In Russland wie in der Ukraine haben zahlreiche Rom:nja keine Papiere, die sie als Staatsbürger ausweisen – z. T. wurden die alten sowjetischen Pässe nicht umgetauscht. Zudem haben viele Rom:nja über die seit Generationen in ihrem Besitz befindlichen Grundstücke und Häuser keine dokumentierten Eigentumstitel. Gerade in Russland kommt es daher immer wieder zum Abriss solcher Häuser, wenn die örtliche Verwaltung Straßen oder Gasleitungen bauen will; einen adäquaten Ersatz erhalten die betroffenen Rom:nja nicht.
Aus Belarus wird berichtet, dass viele Arbeitgeber vakante Stellen als bereits vergeben deklarieren, wenn sich Rom:nja bewerben. Häufig verbergen diese deswegen ihre Identität und geben sich, um etwaige dunklere Hauttöne oder ungewöhnliche Namen zu erklären, als Abkömmlinge georgischer, spanischer oder anderer Einwanderer aus.
Die Regierungen selbst ignorieren ihre Verpflichtungen zum wirksamen Schutz der Rom:nja-Minderheit. Wenn es überhaupt Förderprogramme gibt, sind diese selbst von antiziganistischen Vorannahmen geprägt. Ein staatliches russisches Programm etwa behauptet, das Risiko „interethnischer Spannungen“ entstehe aufgrund „bestimmter ethnokultureller Merkmale der Roma“, und fordert ihre „soziokulturelle Anpassung“. Institutionelle und strukturelle Formen von Diskriminierung werden von offizieller Seite nicht thematisiert.
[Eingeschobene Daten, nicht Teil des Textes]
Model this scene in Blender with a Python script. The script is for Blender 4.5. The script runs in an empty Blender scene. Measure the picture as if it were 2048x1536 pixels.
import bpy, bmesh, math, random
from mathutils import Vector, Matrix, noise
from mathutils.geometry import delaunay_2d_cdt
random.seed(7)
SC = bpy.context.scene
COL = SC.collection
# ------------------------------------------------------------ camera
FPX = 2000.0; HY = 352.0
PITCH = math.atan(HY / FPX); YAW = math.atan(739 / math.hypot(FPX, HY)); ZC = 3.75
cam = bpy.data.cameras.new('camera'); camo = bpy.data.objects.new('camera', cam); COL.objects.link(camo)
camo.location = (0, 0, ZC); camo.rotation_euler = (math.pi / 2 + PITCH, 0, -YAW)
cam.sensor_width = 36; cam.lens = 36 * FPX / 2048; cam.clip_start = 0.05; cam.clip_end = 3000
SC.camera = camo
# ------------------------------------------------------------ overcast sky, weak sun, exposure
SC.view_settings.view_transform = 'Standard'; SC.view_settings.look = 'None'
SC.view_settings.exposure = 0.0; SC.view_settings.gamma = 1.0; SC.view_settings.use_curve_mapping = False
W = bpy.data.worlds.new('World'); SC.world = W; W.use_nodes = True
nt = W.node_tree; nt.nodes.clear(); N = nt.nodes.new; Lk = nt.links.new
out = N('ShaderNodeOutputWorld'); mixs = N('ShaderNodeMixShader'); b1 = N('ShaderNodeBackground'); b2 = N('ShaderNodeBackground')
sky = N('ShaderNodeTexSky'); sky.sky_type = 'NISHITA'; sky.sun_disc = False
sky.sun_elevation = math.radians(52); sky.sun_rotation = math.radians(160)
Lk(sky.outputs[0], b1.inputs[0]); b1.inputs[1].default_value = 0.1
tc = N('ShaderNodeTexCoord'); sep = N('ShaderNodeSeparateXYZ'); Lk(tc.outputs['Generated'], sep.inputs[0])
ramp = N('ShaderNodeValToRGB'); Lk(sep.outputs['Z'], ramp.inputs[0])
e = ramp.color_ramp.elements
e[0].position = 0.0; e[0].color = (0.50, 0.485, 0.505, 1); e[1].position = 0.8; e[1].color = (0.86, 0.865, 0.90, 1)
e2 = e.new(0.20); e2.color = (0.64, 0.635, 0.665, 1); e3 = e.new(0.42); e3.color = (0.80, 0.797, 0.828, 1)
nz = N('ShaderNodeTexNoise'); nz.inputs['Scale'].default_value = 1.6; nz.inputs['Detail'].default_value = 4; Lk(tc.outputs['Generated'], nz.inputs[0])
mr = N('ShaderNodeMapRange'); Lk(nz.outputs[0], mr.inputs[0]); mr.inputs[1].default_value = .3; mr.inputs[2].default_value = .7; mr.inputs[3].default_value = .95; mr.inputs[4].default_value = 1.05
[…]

Ein Monitoring antiziganistischer Vorfälle gibt es in keinem der drei Länder. Zivilgesellschaftliche Organisationen wie Memorial oder das Helsinki-Komitee, die in der Vergangenheit Missstände anprangerten und vereinzelte Verbesserungen erreichen konnten, sind in Russland und Belarus seit dem Jahr 2020 sukzessive verboten worden. In Russland stellt die Romni-Wissenschaftlerin Nadeschda Demeter eine wichtige Stimme zur Verteidigung der Rechte von Rom:nja dar. Die Präsidentin des Regionalrats der Föderalen National-Kulturellen Autonomie der russischen Roma positioniert sich öffentlich gegen die Praxis des „racial profiling“ durch die Polizei und fordert die Zurückdrängung der antiziganistischen Hetze, die nationalistische Gruppen im Internet betreiben. In Belarus versucht die Belarusische Roma-Diaspora im direkten Gespräch mit kommunalen Funktionsträgern Lösungen für konkrete Probleme zu erreichen. In der Ukraine gibt es eine Vielzahl von Roma-Organisationen, die kulturell, sozial oder dezidiert politisch aktiv sind.
Selbstorganisationen
In Belarus gibt es mehrere Rom:nja-Verbände und Selbstorganisationen, die sich im Bereich der Bildungsarbeit, der sozialen Betreuung, kulturellen Tätigkeit und Arbeitsvermittlung engagieren. In den letzten Jahren gibt es auch mehr Verbindungen und aktive Zusammenarbeit mit internationalen Verbänden z.B. der IRU (International Romani Union). In unserem Projekt arbeiteten wir mit der auf nationaler Ebene wirkenden Belarussischen Roma-Diaspora und dem im Raum Gomel wirkenden Verein »Romano Drom« zusammen.